▼
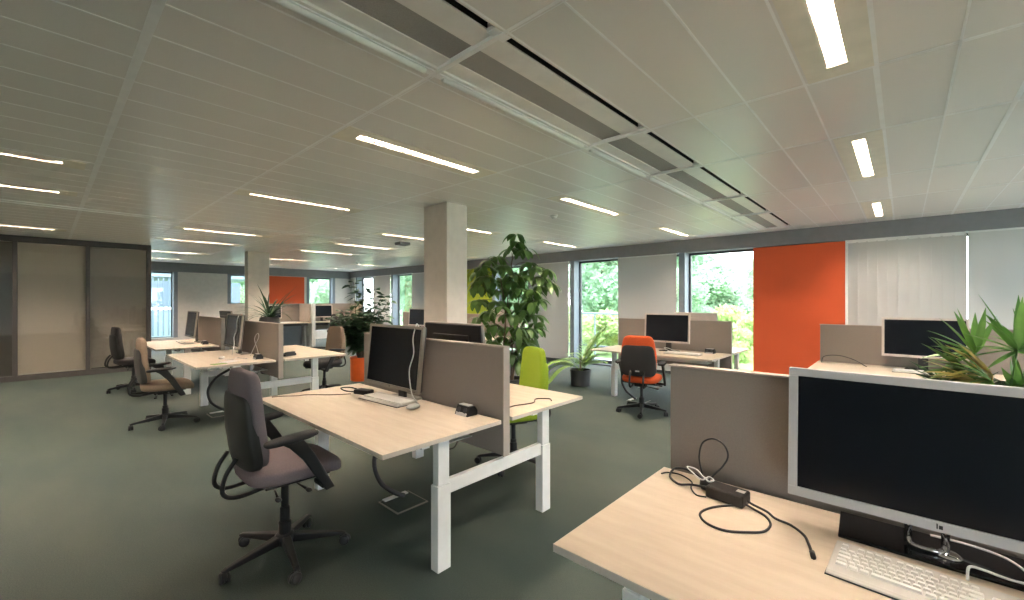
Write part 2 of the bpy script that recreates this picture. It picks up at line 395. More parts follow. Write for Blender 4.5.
▲
▼
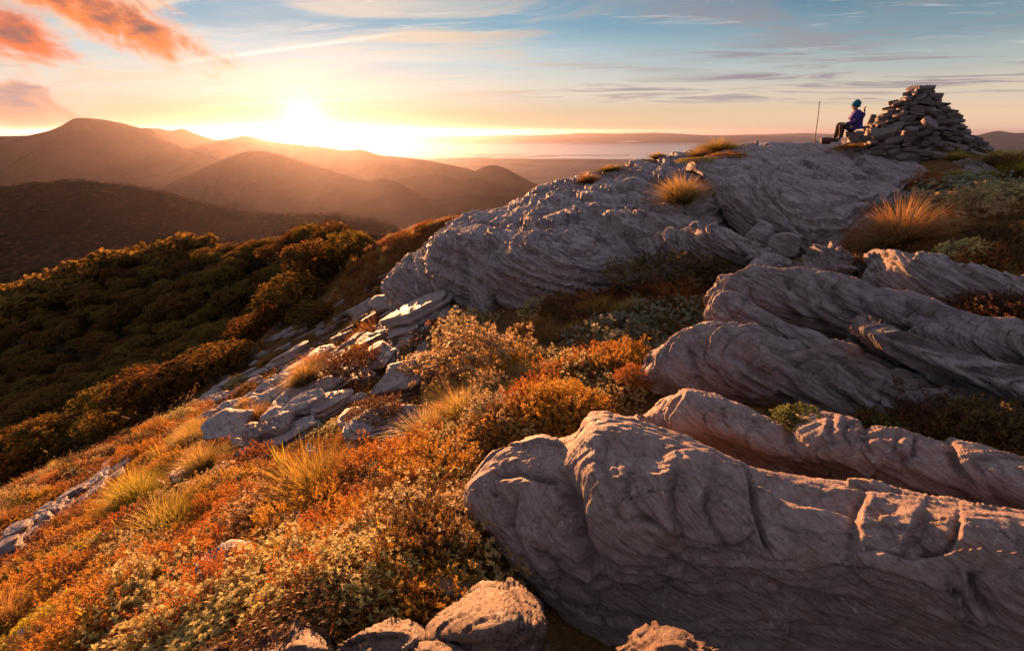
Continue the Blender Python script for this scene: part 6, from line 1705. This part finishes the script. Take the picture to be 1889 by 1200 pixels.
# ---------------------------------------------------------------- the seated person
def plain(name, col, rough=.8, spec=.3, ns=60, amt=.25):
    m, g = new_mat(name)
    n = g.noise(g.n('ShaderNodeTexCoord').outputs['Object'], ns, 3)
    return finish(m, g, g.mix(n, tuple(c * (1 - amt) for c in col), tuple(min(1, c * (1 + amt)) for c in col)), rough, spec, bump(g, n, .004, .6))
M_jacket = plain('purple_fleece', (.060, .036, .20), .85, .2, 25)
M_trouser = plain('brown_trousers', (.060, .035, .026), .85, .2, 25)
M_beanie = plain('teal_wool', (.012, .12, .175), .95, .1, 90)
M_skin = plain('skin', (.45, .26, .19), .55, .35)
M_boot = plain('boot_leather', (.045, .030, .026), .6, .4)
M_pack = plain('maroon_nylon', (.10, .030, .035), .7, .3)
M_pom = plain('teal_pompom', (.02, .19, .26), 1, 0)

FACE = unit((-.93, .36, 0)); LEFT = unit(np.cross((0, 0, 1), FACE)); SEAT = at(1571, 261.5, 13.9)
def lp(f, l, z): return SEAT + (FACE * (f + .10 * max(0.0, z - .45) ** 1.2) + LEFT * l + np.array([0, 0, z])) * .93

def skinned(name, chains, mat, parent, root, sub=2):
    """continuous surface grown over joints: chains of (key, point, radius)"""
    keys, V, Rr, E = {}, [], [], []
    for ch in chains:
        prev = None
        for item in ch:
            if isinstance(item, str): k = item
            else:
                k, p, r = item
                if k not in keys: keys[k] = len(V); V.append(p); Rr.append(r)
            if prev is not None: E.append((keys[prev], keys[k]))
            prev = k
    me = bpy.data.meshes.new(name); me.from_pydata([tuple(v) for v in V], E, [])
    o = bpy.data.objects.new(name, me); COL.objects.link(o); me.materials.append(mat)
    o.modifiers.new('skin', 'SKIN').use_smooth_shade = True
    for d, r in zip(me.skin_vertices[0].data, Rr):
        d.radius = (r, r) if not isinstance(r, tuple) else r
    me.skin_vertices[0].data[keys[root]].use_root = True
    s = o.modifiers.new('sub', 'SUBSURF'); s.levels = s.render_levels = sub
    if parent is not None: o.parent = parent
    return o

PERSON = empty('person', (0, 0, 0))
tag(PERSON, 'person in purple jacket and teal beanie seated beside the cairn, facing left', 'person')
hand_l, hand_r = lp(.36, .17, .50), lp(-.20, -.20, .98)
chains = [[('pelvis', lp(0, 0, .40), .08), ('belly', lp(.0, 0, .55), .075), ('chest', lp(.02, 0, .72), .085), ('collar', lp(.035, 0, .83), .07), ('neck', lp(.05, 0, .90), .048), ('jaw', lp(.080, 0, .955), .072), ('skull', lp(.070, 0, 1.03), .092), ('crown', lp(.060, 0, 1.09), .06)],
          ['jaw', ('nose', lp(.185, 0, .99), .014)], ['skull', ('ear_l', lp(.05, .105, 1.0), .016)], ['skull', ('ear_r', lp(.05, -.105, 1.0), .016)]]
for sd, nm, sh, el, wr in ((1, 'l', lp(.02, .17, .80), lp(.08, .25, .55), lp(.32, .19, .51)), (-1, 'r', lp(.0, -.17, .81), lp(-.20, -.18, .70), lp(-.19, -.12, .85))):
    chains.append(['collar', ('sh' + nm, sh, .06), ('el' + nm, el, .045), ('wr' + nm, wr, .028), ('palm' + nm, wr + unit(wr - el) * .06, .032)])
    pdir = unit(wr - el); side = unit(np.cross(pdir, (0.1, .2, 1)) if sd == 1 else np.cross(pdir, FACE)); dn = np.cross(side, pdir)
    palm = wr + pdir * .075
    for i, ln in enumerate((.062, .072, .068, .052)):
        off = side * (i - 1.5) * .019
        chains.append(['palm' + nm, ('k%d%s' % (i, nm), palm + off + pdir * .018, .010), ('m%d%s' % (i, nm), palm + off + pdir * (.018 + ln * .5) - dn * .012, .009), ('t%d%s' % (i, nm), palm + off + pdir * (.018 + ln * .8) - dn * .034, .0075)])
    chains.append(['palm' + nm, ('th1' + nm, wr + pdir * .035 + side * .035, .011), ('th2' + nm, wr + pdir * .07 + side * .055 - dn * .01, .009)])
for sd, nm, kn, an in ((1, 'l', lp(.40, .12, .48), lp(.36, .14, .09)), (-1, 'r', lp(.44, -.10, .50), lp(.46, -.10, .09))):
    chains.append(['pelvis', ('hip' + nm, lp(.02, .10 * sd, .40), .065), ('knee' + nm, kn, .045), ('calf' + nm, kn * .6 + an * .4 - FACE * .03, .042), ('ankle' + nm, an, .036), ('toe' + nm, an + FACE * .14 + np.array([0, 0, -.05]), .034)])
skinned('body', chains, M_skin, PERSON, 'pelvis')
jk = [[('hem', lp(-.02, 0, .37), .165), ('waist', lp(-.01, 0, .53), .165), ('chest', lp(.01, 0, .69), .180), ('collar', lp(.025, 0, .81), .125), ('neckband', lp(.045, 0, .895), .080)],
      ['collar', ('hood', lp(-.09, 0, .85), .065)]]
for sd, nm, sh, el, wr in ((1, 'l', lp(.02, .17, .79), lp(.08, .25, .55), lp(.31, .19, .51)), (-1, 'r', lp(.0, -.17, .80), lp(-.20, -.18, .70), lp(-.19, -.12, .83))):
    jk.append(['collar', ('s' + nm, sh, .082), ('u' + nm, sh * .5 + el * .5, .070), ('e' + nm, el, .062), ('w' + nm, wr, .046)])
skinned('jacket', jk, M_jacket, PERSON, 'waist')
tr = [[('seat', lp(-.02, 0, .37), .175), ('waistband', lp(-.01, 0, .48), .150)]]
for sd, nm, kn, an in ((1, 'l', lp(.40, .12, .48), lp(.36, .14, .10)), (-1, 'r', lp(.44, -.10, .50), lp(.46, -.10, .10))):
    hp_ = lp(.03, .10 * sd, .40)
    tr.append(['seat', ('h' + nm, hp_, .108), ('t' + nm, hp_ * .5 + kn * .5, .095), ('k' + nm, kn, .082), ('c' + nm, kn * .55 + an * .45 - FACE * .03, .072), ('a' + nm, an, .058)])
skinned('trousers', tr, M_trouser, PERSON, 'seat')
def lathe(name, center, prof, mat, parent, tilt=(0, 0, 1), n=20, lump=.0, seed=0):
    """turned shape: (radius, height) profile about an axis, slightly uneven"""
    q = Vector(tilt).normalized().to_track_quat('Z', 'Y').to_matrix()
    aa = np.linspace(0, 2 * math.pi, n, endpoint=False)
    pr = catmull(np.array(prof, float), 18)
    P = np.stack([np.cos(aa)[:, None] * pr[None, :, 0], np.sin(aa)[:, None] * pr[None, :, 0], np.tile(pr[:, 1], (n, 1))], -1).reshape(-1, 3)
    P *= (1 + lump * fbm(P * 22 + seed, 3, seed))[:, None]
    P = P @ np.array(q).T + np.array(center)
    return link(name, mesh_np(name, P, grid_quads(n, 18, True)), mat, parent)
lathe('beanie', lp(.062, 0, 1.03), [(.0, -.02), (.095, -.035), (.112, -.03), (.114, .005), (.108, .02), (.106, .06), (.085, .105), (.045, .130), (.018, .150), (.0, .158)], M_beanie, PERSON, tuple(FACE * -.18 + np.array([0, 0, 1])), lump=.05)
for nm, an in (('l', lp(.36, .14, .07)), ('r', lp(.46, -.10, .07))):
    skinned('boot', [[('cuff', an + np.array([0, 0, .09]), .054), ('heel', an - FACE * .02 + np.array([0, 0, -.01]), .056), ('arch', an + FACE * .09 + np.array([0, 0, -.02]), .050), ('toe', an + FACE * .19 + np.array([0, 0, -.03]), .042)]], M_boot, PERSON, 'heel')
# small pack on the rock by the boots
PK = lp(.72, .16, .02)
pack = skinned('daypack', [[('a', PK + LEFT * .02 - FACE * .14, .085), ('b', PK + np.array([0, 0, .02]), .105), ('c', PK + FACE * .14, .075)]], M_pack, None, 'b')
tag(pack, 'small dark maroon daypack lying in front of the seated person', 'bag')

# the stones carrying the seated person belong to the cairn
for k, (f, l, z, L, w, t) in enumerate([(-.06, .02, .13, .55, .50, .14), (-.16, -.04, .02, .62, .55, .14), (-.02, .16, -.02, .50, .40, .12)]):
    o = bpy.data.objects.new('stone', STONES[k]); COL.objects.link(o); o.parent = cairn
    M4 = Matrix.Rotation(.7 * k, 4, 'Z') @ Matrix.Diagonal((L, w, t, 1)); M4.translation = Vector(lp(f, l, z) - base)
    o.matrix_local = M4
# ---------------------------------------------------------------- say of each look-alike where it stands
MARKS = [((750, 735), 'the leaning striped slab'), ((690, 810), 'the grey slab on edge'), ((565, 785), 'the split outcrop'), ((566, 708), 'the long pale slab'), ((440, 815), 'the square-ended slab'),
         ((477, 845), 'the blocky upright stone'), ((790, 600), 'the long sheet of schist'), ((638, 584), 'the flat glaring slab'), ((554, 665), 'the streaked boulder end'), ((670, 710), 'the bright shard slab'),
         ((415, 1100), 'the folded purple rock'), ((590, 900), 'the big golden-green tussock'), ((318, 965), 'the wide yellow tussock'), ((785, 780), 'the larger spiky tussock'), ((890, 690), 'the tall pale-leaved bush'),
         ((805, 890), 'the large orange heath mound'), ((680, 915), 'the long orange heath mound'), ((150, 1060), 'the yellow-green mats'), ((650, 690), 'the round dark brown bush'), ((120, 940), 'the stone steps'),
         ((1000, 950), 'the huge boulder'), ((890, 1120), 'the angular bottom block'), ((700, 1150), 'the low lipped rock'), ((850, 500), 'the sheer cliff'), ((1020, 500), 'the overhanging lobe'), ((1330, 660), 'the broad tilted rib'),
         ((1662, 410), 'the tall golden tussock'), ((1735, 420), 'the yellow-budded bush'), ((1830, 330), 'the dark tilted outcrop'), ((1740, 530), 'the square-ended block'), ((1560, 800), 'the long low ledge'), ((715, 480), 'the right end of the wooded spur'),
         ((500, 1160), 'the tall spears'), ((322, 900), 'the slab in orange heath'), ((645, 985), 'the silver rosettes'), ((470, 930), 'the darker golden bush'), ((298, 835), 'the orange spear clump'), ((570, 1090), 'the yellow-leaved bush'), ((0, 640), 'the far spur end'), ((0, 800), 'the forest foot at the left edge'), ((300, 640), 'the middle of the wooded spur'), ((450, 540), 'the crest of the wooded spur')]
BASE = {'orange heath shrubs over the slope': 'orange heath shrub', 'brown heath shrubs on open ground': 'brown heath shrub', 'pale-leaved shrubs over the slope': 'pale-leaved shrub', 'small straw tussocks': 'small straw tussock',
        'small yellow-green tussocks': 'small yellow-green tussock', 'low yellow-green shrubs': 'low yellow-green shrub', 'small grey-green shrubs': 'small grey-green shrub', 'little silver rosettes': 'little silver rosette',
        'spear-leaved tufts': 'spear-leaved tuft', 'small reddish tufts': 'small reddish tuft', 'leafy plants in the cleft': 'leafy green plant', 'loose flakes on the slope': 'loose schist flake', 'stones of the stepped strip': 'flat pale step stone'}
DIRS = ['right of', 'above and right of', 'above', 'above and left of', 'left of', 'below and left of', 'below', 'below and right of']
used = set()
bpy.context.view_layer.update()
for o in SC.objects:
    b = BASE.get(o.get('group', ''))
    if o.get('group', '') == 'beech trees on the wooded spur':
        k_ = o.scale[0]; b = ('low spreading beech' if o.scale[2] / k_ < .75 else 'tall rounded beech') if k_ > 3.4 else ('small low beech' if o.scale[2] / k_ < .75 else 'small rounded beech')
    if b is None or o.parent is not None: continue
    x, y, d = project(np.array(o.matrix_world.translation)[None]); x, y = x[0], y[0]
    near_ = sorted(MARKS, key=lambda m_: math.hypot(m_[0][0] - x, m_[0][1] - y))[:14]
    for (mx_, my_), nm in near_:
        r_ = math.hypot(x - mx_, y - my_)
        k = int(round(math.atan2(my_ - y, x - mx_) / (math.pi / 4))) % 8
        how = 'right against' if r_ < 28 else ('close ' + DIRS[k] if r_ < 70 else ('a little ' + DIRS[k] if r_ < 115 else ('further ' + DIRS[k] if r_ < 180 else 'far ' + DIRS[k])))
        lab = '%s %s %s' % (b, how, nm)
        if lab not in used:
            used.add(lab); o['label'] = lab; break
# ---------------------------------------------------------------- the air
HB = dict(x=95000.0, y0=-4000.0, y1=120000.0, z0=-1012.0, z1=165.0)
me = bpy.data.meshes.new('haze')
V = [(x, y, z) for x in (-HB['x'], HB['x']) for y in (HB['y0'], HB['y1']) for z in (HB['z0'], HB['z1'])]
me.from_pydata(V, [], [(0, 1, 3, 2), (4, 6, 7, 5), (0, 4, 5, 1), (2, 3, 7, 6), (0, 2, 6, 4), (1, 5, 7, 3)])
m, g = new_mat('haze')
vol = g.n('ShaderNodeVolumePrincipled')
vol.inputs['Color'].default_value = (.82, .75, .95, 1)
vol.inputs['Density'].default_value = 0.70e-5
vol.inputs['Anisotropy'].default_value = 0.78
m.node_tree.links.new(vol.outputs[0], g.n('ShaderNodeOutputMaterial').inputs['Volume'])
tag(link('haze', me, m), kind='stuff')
▲
> **The request**
From the line containing "Continue the Blender" down to the line containing "def lp(f, l, z): return" in the material above, reproduce every line exactly, including the two end lines.

> **Final result**
Continue the Blender Python script for this scene: part 6, from line 1705. This part finishes the script. Take the picture to be 1889 by 1200 pixels.
# ---------------------------------------------------------------- the seated person
def plain(name, col, rough=.8, spec=.3, ns=60, amt=.25):
    m, g = new_mat(name)
    n = g.noise(g.n('ShaderNodeTexCoord').outputs['Object'], ns, 3)
    return finish(m, g, g.mix(n, tuple(c * (1 - amt) for c in col), tuple(min(1, c * (1 + amt)) for c in col)), rough, spec, bump(g, n, .004, .6))
M_jacket = plain('purple_fleece', (.060, .036, .20), .85, .2, 25)
M_trouser = plain('brown_trousers', (.060, .035, .026), .85, .2, 25)
M_beanie = plain('teal_wool', (.012, .12, .175), .95, .1, 90)
M_skin = plain('skin', (.45, .26, .19), .55, .35)
M_boot = plain('boot_leather', (.045, .030, .026), .6, .4)
M_pack = plain('maroon_nylon', (.10, .030, .035), .7, .3)
M_pom = plain('teal_pompom', (.02, .19, .26), 1, 0)

FACE = unit((-.93, .36, 0)); LEFT = unit(np.cross((0, 0, 1), FACE)); SEAT = at(1571, 261.5, 13.9)
def lp(f, l, z): return SEAT + (FACE * (f + .10 * max(0.0, z - .45) ** 1.2) + LEFT * l + np.array([0, 0, z])) * .93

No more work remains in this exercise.